Experimental and Corpus-based Approaches to Ellipsis

Samedi 13 Juillet 2019, 09:00 to 18:00
Organisation: 
Joanna Nykiel (Kyung Hee U.), Philip Miller (U. Paris Diderot) & Jong-Bok Kim (Kyung Hee U.)
Lieu: 

UC Davis Conference Center,
Ballroom A

Keynote Speakers: Anne Abeille (U. Paris-Diderot) and Pranav Anand (UC Santa Cruz)
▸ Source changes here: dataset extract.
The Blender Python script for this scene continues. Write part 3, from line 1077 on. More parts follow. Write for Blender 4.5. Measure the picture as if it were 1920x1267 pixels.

Presentation: Ellipsis is a central phenomenon at the interface between syntax, semantics, phonology and discourse. It has been, and continues to be, the focus of numerous publications. Specifically, a major handbook on the subject has recently been published (van Craenenbroeck & Temmerman 2018). Despite a huge amount of theoretical work (from, e.g., Hankamer & Sag 1976 to current work by Johnson 2001, Merchant 2001, van Craenenbroek 2010) and a long tradition in psycholinguistic experimentation (from Murphy 1985 and Tannnenhaus & Carlson 1990 to current work by Frazier 2013, Kertz 2013, Kim & Runner 2017), major questions remain open, most centrally the question of whether it is necessary to hypothesize the existence of unpronounced syntactic structure at the ellipsis site. The purpose of this conference is to bring together researchers who have been working on elliptical phenomena with special emphasis on methodologies aiming to improve the empirical foundations of the discussion, specifically psycholinguistic experimentation (acceptability and eye-tracking experiments, in particular) and corpus investigations. Contributions will be welcome concerning (i) the specific experimental methodologies being used in psycholinguistics, and how they can be improved to give more reliable and interpretable results; (ii) the way corpus data can be brought to bear on theoretical questions; and (iii) how corpus data can be used to improve the results of psycholinguistic experiments, specifically by increasing the naturalness of the materials by providing new hypotheses. This one-day conference will be held in connection with the 2019 LSA Linguistic Institute and continues the theme initiated by its predecessor during the previous LSA Linguistic Institute.